_EXERCISE REQUIREMENTS_
Copy exactly the lines of the records below, and only those lines, beginning with the line that contains "The Blender Python script for this scene continues." and ending with the line that contains "bev=.03).build('seat', M['vinyl'], am)".
BEGIN GIVEN DATA
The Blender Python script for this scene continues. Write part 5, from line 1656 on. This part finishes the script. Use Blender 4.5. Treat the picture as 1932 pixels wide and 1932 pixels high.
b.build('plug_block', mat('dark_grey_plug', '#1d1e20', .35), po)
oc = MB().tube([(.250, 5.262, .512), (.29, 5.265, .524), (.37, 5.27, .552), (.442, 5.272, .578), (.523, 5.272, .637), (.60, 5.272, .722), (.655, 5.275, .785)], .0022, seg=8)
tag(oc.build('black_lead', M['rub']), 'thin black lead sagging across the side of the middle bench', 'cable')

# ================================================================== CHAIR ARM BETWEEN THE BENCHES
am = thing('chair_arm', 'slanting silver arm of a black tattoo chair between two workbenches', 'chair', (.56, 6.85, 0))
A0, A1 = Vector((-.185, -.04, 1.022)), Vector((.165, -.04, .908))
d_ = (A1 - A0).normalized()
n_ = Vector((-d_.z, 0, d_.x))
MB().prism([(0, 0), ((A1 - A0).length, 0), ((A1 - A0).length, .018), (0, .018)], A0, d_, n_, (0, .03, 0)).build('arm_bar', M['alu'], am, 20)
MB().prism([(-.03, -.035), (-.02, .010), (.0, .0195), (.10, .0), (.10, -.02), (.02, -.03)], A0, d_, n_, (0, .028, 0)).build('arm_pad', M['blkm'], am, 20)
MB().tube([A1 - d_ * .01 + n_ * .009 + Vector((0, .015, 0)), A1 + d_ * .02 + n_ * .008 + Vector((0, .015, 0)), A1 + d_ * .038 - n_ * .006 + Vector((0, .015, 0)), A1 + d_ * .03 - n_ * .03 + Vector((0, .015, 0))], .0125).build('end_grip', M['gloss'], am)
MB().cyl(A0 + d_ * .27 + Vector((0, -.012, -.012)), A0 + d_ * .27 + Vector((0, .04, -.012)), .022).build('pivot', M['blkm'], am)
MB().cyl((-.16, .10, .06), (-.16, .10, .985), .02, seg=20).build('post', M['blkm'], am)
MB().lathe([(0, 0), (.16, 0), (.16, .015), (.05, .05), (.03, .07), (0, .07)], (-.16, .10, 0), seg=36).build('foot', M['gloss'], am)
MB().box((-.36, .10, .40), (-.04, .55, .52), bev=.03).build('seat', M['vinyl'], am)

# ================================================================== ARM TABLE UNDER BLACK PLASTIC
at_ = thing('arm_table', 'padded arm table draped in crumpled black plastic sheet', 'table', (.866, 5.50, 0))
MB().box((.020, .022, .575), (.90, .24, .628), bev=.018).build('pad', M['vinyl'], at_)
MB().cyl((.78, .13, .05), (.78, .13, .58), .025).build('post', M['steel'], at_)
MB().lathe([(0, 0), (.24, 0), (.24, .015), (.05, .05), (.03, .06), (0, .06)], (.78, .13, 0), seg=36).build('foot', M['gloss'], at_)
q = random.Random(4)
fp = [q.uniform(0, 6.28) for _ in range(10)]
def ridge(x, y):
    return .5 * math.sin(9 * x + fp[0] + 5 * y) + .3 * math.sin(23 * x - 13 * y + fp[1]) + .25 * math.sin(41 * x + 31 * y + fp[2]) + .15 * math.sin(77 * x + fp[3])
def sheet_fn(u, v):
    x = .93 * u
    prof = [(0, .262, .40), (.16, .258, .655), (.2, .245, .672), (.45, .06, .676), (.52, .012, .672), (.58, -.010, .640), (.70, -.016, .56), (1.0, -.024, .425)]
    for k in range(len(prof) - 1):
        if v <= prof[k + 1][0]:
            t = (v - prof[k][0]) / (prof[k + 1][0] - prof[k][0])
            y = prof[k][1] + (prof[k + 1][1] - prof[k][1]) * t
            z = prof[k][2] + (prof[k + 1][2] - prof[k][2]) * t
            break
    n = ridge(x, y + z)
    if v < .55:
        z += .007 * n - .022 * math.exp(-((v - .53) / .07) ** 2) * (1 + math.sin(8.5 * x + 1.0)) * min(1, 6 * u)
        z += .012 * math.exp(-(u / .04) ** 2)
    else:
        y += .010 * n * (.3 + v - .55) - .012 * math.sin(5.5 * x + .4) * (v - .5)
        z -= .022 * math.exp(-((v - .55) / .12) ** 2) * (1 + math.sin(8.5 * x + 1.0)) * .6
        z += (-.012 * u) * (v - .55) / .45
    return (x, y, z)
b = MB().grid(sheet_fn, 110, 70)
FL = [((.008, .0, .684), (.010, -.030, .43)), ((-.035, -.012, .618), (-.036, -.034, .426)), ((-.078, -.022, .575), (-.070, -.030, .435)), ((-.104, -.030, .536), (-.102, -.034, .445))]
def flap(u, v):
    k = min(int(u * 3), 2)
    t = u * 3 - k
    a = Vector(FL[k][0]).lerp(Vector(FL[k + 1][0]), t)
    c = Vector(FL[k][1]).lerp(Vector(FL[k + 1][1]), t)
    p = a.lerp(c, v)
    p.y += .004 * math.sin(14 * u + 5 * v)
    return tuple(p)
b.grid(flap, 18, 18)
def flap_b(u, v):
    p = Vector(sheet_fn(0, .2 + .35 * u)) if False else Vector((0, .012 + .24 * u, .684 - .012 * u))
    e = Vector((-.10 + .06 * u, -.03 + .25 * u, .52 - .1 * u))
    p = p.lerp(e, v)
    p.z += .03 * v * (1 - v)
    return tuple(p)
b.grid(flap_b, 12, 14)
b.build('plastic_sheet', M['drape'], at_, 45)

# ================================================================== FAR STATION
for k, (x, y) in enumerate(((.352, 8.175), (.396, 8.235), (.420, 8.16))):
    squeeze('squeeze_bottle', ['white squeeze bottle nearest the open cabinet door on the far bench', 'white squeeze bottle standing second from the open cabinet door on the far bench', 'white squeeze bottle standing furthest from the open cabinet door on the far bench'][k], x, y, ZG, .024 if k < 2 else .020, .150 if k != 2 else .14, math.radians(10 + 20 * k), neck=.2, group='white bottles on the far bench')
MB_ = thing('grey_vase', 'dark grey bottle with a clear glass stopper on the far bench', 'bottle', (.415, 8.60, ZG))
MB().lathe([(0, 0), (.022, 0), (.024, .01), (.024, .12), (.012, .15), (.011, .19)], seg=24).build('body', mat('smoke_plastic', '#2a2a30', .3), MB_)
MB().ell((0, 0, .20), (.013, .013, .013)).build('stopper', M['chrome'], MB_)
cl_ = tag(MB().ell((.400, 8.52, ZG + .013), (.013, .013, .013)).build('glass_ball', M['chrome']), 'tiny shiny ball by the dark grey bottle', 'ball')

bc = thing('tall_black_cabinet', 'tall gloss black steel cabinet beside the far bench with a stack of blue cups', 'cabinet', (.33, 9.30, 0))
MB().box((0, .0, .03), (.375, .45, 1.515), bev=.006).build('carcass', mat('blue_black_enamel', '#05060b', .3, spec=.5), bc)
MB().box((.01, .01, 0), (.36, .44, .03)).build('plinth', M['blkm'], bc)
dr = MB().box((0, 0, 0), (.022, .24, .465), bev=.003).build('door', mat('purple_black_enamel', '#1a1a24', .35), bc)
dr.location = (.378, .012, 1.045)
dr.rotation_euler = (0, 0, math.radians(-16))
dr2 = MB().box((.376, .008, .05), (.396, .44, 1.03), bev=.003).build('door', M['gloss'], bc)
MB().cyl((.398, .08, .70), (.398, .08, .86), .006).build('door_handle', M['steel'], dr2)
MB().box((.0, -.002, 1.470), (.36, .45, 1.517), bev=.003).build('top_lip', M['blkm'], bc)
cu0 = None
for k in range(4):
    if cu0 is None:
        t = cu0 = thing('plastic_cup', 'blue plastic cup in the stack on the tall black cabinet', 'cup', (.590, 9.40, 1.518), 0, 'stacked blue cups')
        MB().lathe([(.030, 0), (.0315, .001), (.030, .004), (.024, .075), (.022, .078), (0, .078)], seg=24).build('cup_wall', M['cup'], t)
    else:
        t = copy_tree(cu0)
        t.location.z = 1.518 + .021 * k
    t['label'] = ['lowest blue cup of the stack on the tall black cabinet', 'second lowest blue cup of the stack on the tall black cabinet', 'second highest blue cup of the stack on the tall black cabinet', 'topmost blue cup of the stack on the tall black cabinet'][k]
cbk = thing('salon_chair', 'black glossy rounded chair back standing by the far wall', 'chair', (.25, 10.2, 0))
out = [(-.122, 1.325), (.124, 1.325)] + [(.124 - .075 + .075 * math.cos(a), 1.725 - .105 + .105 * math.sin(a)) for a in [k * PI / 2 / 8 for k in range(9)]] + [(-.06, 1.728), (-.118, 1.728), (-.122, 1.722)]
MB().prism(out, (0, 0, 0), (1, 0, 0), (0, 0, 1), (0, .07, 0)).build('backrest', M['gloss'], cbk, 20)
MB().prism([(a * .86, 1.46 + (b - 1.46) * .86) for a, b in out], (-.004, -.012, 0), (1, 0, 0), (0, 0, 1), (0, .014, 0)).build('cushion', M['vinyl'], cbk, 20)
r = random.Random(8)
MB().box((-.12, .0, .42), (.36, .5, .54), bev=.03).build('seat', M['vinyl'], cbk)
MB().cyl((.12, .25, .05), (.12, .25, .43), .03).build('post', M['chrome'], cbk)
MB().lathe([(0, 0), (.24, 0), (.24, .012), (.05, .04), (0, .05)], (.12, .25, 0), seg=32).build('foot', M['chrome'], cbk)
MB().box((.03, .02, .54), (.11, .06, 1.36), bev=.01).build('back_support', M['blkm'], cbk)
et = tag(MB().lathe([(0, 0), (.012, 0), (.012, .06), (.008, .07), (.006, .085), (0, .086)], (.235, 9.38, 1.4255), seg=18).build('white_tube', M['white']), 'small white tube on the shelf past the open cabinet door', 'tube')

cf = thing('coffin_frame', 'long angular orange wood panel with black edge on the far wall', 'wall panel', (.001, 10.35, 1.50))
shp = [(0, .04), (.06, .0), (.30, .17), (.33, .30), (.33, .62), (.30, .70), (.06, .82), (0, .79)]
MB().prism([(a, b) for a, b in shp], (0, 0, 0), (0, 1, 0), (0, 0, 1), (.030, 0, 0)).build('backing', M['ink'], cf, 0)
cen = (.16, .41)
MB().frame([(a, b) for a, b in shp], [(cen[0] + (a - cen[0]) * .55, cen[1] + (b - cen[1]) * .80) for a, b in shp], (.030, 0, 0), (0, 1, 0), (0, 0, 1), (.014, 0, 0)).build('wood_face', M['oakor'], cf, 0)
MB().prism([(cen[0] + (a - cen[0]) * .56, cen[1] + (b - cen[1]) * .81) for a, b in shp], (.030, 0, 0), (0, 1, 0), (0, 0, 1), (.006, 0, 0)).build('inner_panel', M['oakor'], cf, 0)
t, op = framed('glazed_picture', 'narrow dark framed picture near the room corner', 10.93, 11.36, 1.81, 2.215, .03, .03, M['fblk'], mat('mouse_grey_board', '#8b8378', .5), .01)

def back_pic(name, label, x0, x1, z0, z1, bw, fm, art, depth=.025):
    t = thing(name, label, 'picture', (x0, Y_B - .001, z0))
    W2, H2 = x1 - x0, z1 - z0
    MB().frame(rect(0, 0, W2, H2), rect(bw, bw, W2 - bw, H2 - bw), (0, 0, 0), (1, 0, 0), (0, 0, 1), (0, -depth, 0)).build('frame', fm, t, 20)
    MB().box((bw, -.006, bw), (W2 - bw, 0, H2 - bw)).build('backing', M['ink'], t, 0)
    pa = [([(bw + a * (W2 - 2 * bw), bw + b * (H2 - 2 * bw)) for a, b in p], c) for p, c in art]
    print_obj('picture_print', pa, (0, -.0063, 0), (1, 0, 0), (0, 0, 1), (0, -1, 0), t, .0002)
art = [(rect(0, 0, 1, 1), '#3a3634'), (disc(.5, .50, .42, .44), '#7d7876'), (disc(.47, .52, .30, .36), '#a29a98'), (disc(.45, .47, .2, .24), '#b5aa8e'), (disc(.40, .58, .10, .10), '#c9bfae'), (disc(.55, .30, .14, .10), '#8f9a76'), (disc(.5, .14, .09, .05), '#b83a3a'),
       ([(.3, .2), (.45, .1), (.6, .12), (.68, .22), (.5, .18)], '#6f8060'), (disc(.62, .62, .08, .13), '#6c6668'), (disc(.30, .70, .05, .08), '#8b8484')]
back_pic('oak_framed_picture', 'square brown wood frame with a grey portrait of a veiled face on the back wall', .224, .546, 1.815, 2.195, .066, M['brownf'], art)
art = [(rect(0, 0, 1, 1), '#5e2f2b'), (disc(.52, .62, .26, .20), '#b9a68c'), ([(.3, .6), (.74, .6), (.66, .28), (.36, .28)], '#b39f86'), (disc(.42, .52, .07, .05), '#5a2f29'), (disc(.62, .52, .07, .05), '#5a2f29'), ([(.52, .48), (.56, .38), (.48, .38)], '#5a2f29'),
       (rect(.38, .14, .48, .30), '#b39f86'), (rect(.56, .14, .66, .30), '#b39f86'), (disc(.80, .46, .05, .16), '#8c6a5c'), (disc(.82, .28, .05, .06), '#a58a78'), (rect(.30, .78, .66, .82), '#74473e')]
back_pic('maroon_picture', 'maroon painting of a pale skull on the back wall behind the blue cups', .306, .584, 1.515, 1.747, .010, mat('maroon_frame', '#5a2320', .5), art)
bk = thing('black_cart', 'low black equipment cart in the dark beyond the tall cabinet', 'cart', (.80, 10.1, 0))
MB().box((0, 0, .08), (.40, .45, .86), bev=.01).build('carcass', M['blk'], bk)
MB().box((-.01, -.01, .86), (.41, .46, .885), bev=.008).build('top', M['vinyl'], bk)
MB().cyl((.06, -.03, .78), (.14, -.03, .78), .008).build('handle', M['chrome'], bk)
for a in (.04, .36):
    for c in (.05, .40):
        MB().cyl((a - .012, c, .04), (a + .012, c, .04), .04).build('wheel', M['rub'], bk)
END GIVEN DATA
BEGIN GIVEN DATA
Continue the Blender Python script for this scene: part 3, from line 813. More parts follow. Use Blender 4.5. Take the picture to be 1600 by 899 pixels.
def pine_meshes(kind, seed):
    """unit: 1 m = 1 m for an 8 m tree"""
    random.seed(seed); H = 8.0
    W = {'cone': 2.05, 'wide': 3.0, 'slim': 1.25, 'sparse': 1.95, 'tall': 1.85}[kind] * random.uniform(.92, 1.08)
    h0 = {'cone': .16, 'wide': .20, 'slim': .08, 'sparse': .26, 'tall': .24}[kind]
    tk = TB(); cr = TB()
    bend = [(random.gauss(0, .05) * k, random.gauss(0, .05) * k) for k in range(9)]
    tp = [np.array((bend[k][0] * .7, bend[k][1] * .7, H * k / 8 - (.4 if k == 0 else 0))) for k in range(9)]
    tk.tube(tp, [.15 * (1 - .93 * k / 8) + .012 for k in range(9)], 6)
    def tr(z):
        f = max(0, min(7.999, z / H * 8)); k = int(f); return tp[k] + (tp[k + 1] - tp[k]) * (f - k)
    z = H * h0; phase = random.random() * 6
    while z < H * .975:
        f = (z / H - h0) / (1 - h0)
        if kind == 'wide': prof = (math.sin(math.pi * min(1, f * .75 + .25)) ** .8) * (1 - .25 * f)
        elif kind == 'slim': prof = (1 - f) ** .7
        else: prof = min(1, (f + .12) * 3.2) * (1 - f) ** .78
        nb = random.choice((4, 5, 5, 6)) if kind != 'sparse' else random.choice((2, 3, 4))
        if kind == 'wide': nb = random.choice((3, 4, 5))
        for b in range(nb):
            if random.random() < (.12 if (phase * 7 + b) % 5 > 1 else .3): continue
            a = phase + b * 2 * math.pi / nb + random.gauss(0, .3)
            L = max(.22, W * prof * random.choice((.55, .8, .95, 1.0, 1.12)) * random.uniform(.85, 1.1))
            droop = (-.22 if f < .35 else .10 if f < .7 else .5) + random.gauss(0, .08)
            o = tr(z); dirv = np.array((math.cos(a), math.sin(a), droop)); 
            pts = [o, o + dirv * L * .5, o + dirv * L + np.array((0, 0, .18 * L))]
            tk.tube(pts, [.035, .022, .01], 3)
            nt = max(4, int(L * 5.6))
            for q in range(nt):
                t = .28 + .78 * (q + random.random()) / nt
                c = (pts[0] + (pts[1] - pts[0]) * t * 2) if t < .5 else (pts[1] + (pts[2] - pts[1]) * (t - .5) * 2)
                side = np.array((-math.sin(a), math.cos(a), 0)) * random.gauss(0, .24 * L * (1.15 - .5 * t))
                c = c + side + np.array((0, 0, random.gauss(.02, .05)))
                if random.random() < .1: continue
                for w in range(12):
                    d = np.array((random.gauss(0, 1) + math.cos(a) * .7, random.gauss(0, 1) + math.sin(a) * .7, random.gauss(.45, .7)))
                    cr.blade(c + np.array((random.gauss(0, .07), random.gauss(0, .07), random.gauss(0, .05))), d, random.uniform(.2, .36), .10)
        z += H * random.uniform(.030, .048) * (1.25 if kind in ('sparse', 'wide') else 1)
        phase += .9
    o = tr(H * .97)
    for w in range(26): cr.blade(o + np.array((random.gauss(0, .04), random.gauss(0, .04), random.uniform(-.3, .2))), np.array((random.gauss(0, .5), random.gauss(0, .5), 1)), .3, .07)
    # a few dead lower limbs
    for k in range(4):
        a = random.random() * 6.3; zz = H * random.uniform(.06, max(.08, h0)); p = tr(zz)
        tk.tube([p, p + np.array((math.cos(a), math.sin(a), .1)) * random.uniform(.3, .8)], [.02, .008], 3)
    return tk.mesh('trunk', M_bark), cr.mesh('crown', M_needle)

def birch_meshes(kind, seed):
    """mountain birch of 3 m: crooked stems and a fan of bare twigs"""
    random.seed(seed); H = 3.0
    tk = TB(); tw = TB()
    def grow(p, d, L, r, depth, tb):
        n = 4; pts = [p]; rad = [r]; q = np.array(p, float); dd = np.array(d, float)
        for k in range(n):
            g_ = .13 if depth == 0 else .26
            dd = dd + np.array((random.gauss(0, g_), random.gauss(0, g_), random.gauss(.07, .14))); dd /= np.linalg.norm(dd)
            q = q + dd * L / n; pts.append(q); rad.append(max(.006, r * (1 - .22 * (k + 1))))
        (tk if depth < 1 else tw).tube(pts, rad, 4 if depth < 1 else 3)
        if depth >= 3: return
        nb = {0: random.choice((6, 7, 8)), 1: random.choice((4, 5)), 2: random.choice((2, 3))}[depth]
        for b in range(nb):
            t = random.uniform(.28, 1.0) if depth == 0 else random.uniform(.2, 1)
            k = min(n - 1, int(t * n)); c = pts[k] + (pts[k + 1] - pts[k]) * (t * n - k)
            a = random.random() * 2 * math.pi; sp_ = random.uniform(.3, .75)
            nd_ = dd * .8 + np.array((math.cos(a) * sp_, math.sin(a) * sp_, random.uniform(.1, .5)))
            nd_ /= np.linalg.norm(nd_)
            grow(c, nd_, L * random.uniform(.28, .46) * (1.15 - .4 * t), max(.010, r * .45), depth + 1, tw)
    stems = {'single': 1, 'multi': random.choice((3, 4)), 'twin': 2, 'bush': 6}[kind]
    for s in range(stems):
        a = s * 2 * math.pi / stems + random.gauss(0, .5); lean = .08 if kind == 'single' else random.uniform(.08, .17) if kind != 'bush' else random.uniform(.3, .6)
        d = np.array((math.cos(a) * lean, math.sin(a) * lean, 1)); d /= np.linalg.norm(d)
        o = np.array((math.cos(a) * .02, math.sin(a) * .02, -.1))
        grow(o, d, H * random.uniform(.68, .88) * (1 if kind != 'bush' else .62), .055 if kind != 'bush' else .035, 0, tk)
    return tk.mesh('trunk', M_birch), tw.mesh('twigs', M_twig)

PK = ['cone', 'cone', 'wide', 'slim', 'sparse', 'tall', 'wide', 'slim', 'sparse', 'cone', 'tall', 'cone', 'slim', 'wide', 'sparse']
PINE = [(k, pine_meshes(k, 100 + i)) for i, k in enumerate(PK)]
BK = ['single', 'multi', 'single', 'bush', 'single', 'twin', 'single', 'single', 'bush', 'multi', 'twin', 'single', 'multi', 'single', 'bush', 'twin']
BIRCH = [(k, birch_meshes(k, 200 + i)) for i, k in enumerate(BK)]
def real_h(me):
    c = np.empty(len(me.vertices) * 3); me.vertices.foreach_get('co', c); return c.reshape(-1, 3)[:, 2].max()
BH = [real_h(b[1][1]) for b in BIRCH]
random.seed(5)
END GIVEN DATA
_THE REPLY_
The Blender Python script for this scene continues. Write part 5, from line 1656 on. This part finishes the script. Use Blender 4.5. Treat the picture as 1932 pixels wide and 1932 pixels high.
b.build('plug_block', mat('dark_grey_plug', '#1d1e20', .35), po)
oc = MB().tube([(.250, 5.262, .512), (.29, 5.265, .524), (.37, 5.27, .552), (.442, 5.272, .578), (.523, 5.272, .637), (.60, 5.272, .722), (.655, 5.275, .785)], .0022, seg=8)
tag(oc.build('black_lead', M['rub']), 'thin black lead sagging across the side of the middle bench', 'cable')

# ================================================================== CHAIR ARM BETWEEN THE BENCHES
am = thing('chair_arm', 'slanting silver arm of a black tattoo chair between two workbenches', 'chair', (.56, 6.85, 0))
A0, A1 = Vector((-.185, -.04, 1.022)), Vector((.165, -.04, .908))
d_ = (A1 - A0).normalized()
n_ = Vector((-d_.z, 0, d_.x))
MB().prism([(0, 0), ((A1 - A0).length, 0), ((A1 - A0).length, .018), (0, .018)], A0, d_, n_, (0, .03, 0)).build('arm_bar', M['alu'], am, 20)
MB().prism([(-.03, -.035), (-.02, .010), (.0, .0195), (.10, .0), (.10, -.02), (.02, -.03)], A0, d_, n_, (0, .028, 0)).build('arm_pad', M['blkm'], am, 20)
MB().tube([A1 - d_ * .01 + n_ * .009 + Vector((0, .015, 0)), A1 + d_ * .02 + n_ * .008 + Vector((0, .015, 0)), A1 + d_ * .038 - n_ * .006 + Vector((0, .015, 0)), A1 + d_ * .03 - n_ * .03 + Vector((0, .015, 0))], .0125).build('end_grip', M['gloss'], am)
MB().cyl(A0 + d_ * .27 + Vector((0, -.012, -.012)), A0 + d_ * .27 + Vector((0, .04, -.012)), .022).build('pivot', M['blkm'], am)
MB().cyl((-.16, .10, .06), (-.16, .10, .985), .02, seg=20).build('post', M['blkm'], am)
MB().lathe([(0, 0), (.16, 0), (.16, .015), (.05, .05), (.03, .07), (0, .07)], (-.16, .10, 0), seg=36).build('foot', M['gloss'], am)
MB().box((-.36, .10, .40), (-.04, .55, .52), bev=.03).build('seat', M['vinyl'], am)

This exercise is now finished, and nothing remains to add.